Des revendications indentitaires aux revendications socio-économiques des régions marginalisées
Car ce n’est pas la première fois que des connexions se font entre les Amazighs d’Afrique du nord. « Lors des événements du Printemps noir de Kabylie [mouvement contestataire et identitaire de 2001], des actions ont été organisées par nos frères du Maroc. Il y a eu beaucoup de manifestations et de déclarations », poursuit Djamal Ikhloufi.
« Nous, les Kabyles, sommes un repère pour la réhabilitation de notre identité et l'instauration des régimes démocratiques. Nous sommes un repère pour tous ceux qui luttent contre cette idéologie arabo-islamique. Ils attendent beaucoup de nous. Il est temps de tisser les liens hors frontières imposées par ce monde arabe fictif. »
D’autant que pour Mokrane Aggoune, les préoccupations sont les mêmes « d’In Salah [où un mouvement contre le gaz de schiste s’est constitué en 2015] et de Ouargla, à Tataouine et jusqu'aux montagnes Nefoussa en Libye et aux plaines d'Assouan en Égypte. »
« Il y a un ordre barbare et déshumanisant contre lequel les gens lutte de façon inégalitaire un peu partout et ceci nous rend concernés par la bagarre de nos amis du Rif. »
À Ouargla, justement, ville de 260 000 habitants dans le Sahara algérien, où en 2013, est né un grand mouvement de chômeurs réclamant une meilleure répartition des richesses, Aïbek Abdelmalek et Tahar Belabbès réfléchissent aussi aux moyens d’« unir les peuples d’Afrique du Nord contre les injustices ».
Les deux ex-leaders du mouvement ont organisé début juin un f’tour pour discuter des moyens de fédérer les luttes, non plus seulement identitaires, mais porteuses de revendications socio-économiques propres aux régions marginalisées.
« C’est une manière pour nous d’être solidaires avec les mouvements de contestation au Maroc comme en Tunisie, et dire que nous avons un seul ennemi commun, ces régimes, alliés de l’impérialisme », explique Aïbek dans un vidéo.
D’autres militants, du mouvement autonomiste kabyle ou de la cause amazigh, se sont mobilisés de leur côté cette semaine. Les premiers ont organisé lundi 12 juin un rassemblement à Tizi Ouzou.
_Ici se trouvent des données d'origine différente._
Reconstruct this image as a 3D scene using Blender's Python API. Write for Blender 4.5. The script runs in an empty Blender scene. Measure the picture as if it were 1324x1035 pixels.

Les seconds ont lancé une pétition pour « condamner avec la plus grande fermeté la répression subie par les animatrices et les animateurs du mouvement de contestation du Rif ». Parmi les premiers signataires de ce texte, on trouve des militants du Front des forces socialistes (FFS, parti d’opposition), des enseignants, des artistes, des activistes des droits de l’homme ou du Mouvement culturel berbère.